Form 20-F for the fiscal year ended 31 December 2016

 

Regulation, page 180

 

Please discuss the materiality of any contacts with Syria and Sudan you describe in response to the comment above, and whether those contacts constitute a material investment risk for your security holders. We note your quantitative disclosure regarding business in these countries. Also, address for us materiality in terms of qualitative factors that a reasonable investor would deem important in making an investment decision, including the potential impact of corporate activities upon a company’s reputation and share value. As you know, various state and municipal governments, universities, and other investors have proposed or adopted divestment or similar initiatives regarding investment in companies that do business with U.S.-designated state sponsors of terrorism. You should address the potential impact of the investor sentiment evidenced by such actions directed toward companies that have operations associated with Syria and Sudan.

 

We have considered the views of the state and municipal governments and universities that have adopted the divestment initiatives referenced above.
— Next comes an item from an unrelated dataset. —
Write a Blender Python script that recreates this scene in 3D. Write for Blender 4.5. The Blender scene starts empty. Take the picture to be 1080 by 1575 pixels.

However, as the Group conducts only limited business with the Selected States in accordance with all applicable laws, has exceeded its legal and regulatory responsibilities in restricting its dealings with the Selected States, and continues to reduce its outstanding exposures in those countries, the Group believes that its de minimis contacts should not affect the Group’s reputation or otherwise be material to investors.

 

As a comparison of the figures above to the Group’s total assets and revenue demonstrates, the Group’s contacts with Syria and Sudan are minimal. As stated above, the Group estimates that the total value of the Group’s business in respect of the Selected States at 31 December 2016 was approximately 0.00027 per cent of the Group’s total assets and the Group’s revenue in respect of the Selected States was approximately 0.00007 per cent of its total income, net of insurance claims.

 

The Group has reduced the total value of its activities in respect of the Selected States by $3.1 million (or 47 per cent) and the revenue earned from such activities by $12,000 (or 40 per cent) since 2014. The Group does not consider that these contracts are material or constitute a material investment risk for its security holders.